Sunday, August 5, 2012

In Search of Universal Truth

Our views on spirituality and how to practice our beliefs are so deeply personal.  An assignment for my intercultural communication class years ago had an impact on me that I carry still.  In studying the Japanese culture of the day, I learned that it was bad manners to ask about a person's religious beliefs.
What they believe to be bad manners is an expectation in our western churches.  We should not only ask but work to convert anyone who doesn't believe the same thing.  I can see how this western approach to such things can be hugely offensive.
As I considered how different the Japanese culture's approach is, I recalled my bold encounters with friends who did not believe the same as I.  Suddenly I felt myself in the shoes of my high school friend who was an atheist and my earlier college friend who was Jewish.  As I relived the words I had spoken to them, I felt embarrassed for my rudeness.
The focus on proclamation and conversion provides excuse to poke one another in the eye.  We can never find internal peace, harmony and wisdom with an external spiritual focus.  Understanding God, I believe, is in discovering universal truths.  The devil is in the details.  God is the bigger picture - the connectedness of all events and all things.  The perfect cycles of life.  The never ending spirit.  The continuation of all that ever has been and ever will be.
I failed to understand that my atheist friend and my Jewish friend had much to teach me.  I missed an opportunity.  Our western religious teachers have taught us to fear hearing those messages.  I believed I must try to make them like me.
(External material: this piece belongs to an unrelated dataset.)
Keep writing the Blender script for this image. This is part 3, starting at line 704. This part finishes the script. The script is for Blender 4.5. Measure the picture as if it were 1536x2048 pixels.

No wonder people think we are getting further and further away from God.  God is everywhere.  In all people.  In all things.
God is universal truth which means if it is from God, everyone and every thing is lifted to a better state.  The picture is bigger, interwoven and interconnected in ways that are far beyond our comprehension.  Our detailed beliefs are small crumbs that are sometimes quite spoiled and should be left as fertilizer for growth.  We sometimes hold those crumbs so tightly that they stunt our growth.
The greatest gift I have had this year is from friends with vastly different spiritual beliefs who have taught me not to fear them.  One universal truth I am certain about is that our spiritual journey cannot be fear driven.
I now look at all people and all things as interconnected and marvel in those thoughts.  How do I apply those understandings to the things I do every day?